With the stock market continuing to show weakness, investors should consider adding dividend stocks to their portfolios. Historically, these stocks have outperformed growth stocks during periods of market uncertainty. This year has proven no different. Across the market, growth stocks have fallen more than 30% year to date. In contrast, many dividend stocks have either traded flat or find themselves valued higher than where they were at the start of the year. With that said, here are three top dividend stocks to buy in March 2022.
Start with the banks
Well, it’s official. After months of speculation, the Bank of Canada announced that it would be increasing its overnight lending rate by 0.25%. This brings the rate to 0.5%. Economists anticipate that this is only the first raise of many. Although this may sound like bad news, it’s actually great news for banks. Historically, banks (and other companies in the financial sector) have seen a widening in profit margins as interest rates rise. As such, buying shares of one of Canada’s top banks makes sense this month.
Of the Big Five Canadian banks, my top choice is Bank of Nova Scotia (TSX:BNS)(NYSE:BNS). It is known as a Canadian Dividend Aristocrat, after having raised its dividend distribution for more than a decade. Even more impressively, Bank of Nova Scotia hasn’t missed a dividend payment in 189 years!
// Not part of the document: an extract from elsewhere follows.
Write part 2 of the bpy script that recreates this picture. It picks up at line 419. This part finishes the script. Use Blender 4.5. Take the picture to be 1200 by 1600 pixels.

If you’re looking to add a dividend stock to your portfolio, Bank of Nova Scotia should be a frontrunner.
Investing should be boring
To paraphrase Warren Buffett, just because a company’s business isn’t exciting doesn’t mean its stock can’t perform incredibly over the long run. In fact, some of the best companies to hold have “boring” business models. Take insurance companies for example. These companies aren’t attracting investors because of their innovative platforms and technology. Instead, it’s the appeal of consistent cash flow. Insurance companies receive a steady and predictable source of revenue from their customers.
Manulife Financial (TSX:MFC)(NYSE:MFC) stands at the top of my list, when it comes to Canadian insurance companies. With more than $1 trillion of assets under management, it’s the largest insurance company in the country. Another Canadian Dividend Aristocrat, Manulife has managed to increase its distribution for the past seven years. It currently offers investors a very attractive forward dividend yield of 5.31%.
This stock has been consistently reliable
Canadian National (TSX:CNR)(NYSE:CNI) has been in business for more than a century. Since its founding, it has played a crucial role as the backbone of Canada’s economy. It may be fair to say that Canada wouldn’t be the same country we know it as today without the services that Canadian National provides. This is a very strong company that could continue to be in high demand over the next decade. There are no viable methods to transport large quantities of goods long distances other than via rail.
Like the other two companies mentioned previously, Canadian National is listed as a Canadian Dividend Aristocrat. Its dividend-growth streak stands at 25 years, making it a top 10 company in Canada in that regard. Although its forward dividend yield is quite low (1.93%), so is its payout ratio (35.7%). This suggests that Canadian National has enough room to continue comfortably increasing its distributions in the future.